学園創立125周年記念「学長フォーラム」を開催 ― Inclusive Education for the Next Generationをテーマに、世界の大学リーダーが議論 ―
10月17日(金)、立命館大学衣笠キャンパス 平井嘉一郎記念図書館カンファレンスルームにおいて、学園創立125周年を記念する「学長フォーラム(Presidents’ Forum)」が開催されました。
世界各国・地域の協定大学から、学長・副学長など約30名が参加し、Inclusive Education for the Next Generation — Diversity, Equity, and Inclusion (DEI) in Education(次世代のための包摂的教育—教育における多様性・公平性・包摂性)を主題に、教育・研究を通じた社会貢献と国際連携の未来について活発な議論が交わされました。
講演と討論の概要
開会にあたり仲谷善雄総長・立命館大学長が登壇し、学園ビジョンR2030に基づき、「次世代研究大学」として教育・研究の変革を進めていること、そして多様性・公平性・包摂性(DEI)の推進が次世代教育の中核を成すことを述べました。
続いて、小川さやか副総長(国際担当)・副学長は、基調講演としてExpanding Human Possibilities: An Anthropological Perspective on Inclusive Education for the Next Generation(人間の可能性の拡大:次世代のインクルーシブ教育に対する人類学的視点)と題し、人類学の視点から教育の社会的意義を考察しました。
セッション1は、“Advancing EDID in Higher Education: Perspectives and Practices from the University of British Columbia”と題し、石川涼子国際教育推進機構准教授がモデレーターを務めました。
カナダのブリティッシュ・コロンビア大学(UBC)のJan Hare教育学部長が登壇し、The Vulnerability of Equity, Diversity and Inclusion (EDI) in Higher Education: A Canadian Perspective in This Moment(高等教育における公平性・多様性・包摂性の脆弱性:現代カナダの視点から)をテーマに講演しました。
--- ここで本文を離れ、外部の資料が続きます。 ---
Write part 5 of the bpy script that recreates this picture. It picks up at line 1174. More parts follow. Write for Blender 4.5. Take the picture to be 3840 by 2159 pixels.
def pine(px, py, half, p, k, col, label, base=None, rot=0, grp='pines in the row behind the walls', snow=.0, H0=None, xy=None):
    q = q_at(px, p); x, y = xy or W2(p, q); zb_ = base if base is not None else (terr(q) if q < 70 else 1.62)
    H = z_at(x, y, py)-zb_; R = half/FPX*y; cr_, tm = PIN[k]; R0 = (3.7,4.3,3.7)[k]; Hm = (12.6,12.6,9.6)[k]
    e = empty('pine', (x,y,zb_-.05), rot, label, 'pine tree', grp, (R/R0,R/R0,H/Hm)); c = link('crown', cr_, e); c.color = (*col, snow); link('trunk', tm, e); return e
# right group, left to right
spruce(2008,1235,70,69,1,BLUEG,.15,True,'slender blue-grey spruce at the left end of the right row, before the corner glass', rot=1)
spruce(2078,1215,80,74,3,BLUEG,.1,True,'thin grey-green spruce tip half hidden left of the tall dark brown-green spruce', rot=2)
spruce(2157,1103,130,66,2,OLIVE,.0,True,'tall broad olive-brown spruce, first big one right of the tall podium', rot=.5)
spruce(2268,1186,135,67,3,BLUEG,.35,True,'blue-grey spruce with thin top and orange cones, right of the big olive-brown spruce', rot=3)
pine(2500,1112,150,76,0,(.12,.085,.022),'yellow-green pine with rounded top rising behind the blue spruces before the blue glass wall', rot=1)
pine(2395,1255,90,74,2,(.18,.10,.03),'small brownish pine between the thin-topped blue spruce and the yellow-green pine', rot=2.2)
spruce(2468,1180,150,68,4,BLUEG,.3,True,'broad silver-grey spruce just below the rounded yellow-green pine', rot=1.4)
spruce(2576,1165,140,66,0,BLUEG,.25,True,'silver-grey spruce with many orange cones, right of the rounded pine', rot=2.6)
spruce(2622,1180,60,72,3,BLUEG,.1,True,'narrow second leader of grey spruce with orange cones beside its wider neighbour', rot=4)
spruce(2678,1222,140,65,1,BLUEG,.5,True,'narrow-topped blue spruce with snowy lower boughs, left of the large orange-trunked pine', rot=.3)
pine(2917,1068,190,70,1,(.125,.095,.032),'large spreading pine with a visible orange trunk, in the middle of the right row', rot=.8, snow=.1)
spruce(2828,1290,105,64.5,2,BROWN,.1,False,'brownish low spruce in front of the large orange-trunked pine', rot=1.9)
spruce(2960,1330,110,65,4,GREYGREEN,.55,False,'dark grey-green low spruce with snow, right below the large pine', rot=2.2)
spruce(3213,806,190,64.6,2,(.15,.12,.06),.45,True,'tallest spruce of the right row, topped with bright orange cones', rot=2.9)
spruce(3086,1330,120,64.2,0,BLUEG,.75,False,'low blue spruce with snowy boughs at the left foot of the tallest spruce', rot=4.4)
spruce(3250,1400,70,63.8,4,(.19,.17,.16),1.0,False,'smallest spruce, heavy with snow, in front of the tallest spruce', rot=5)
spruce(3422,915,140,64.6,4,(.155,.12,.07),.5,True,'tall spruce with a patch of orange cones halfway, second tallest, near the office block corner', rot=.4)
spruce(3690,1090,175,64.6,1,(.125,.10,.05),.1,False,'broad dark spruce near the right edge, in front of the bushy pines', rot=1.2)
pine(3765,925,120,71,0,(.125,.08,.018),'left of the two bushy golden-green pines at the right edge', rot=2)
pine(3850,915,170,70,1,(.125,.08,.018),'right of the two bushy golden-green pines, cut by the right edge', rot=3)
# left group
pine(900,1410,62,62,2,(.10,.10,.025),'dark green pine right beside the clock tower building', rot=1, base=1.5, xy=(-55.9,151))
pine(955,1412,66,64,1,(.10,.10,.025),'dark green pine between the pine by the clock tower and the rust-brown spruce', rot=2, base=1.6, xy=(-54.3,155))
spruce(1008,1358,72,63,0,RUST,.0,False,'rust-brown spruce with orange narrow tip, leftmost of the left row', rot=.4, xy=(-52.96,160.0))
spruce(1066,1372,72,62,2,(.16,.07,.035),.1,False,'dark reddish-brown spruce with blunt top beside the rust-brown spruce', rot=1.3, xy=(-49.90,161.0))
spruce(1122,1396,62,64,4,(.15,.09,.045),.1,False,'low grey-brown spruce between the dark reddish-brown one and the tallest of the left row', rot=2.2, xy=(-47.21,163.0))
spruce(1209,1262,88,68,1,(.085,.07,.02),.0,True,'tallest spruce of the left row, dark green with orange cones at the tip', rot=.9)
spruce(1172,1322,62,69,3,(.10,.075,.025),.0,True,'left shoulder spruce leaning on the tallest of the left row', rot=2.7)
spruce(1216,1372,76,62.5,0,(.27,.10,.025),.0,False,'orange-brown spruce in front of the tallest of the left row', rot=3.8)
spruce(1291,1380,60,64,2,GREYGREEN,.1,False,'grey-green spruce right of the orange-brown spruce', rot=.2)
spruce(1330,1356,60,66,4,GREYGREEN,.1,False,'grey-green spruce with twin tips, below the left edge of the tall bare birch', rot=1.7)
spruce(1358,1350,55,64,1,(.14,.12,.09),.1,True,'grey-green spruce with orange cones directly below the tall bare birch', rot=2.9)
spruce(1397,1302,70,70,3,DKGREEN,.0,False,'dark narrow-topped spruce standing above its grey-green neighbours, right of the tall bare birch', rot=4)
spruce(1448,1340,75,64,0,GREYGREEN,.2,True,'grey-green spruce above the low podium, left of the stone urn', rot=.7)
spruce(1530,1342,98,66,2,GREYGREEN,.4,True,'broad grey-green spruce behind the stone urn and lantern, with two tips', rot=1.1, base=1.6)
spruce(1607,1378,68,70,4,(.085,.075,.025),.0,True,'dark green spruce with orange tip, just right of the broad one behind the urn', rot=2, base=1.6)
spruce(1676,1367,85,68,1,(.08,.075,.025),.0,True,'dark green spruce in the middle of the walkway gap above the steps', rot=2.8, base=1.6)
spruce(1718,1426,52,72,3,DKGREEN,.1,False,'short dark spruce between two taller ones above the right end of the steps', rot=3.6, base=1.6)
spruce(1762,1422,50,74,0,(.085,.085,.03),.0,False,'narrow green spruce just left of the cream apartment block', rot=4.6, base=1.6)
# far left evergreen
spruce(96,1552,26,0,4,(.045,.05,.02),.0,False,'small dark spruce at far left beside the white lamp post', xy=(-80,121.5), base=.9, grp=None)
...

Hare学部長は、反EDI的な潮流への懸念を示しつつ、大学が連帯と協働を通じて理念を守り続けることの重要性を強調しました。
その後、Ryan Deschambault UBC教育学部准教授(立命館・UBCプログラム アカデミックディレクター)から、35年続く立命館・UBCプログラムの歩みを振り返りながら、変革的な学びを実践してきたこと、多様性の課題を学ぶことができるプログラムであることが述べられました。UBC博士課程のAnastasia Zhuravleva氏とRyosuke Aoyama氏もオンラインで発表を行い、先住民の知を重視した言語教育の事例や、グローバル・イングリッシュ教育を通じた批判的言語意識(Critical Language Awareness)の育成について紹介しました。
参加者からは、工学分野における多様性の確保やメンタルヘルスへのサポート、同質性を重んじる社会における多様性教育、学生の意識変化に関する事例などの質問がなされ、意見交換が行われました。
セッション2では、羽谷沙織国際部副部長がモデレーターを務め、堀江未来グローバル教養学部長が“Cultivating Diversity Awareness throughout Primary, Secondary, and Tertiary Education at Ritsumeikan”(初等・中等・高等教育を貫く多様性意識育成の取り組み)をテーマに講演しました。堀江学部長は、教育段階を越えて多様性理解を育む実践や、対話と協働を軸とした学校文化改革の事例を紹介しました。
参加者からは、学生のコンピテンシーの成果をどう測定するか、理工系大学におけるリベラルアーツ教育の導入、初等教育における児童・生徒の多様性向上などの質問がなされ、DEI推進の現状や展望について、活発な議論が交わされました。
今後への展望
閉会にあたり中戸祐夫副学長・国際部長は、フォーラムを通じて得られた知見を教育・研究活動に生かし、DEI理念に基づく教育推進および国際協働による次世代人材育成をさらに進めていく決意を述べました。
また、フォーラム全体を通じてフロアからも多くの質問や意見が寄せられ、講演者と参加者の双方向的な交流が活発に行われました。多様なバックグラウンドを持つ大学関係者が互いの経験を共有し、新たな視点と連携の可能性を見出す意義深い機会となりました。
まとめ
学園創立125周年記念事業の一環として開催された本フォーラムは、国際的な大学連携をいっそう深化させる重要な節目となりました。
本学は今後も、多様性を尊重し、包摂的かつ持続可能な社会の実現に向け、世界の大学と協働して新たな価値創造を推進していきます。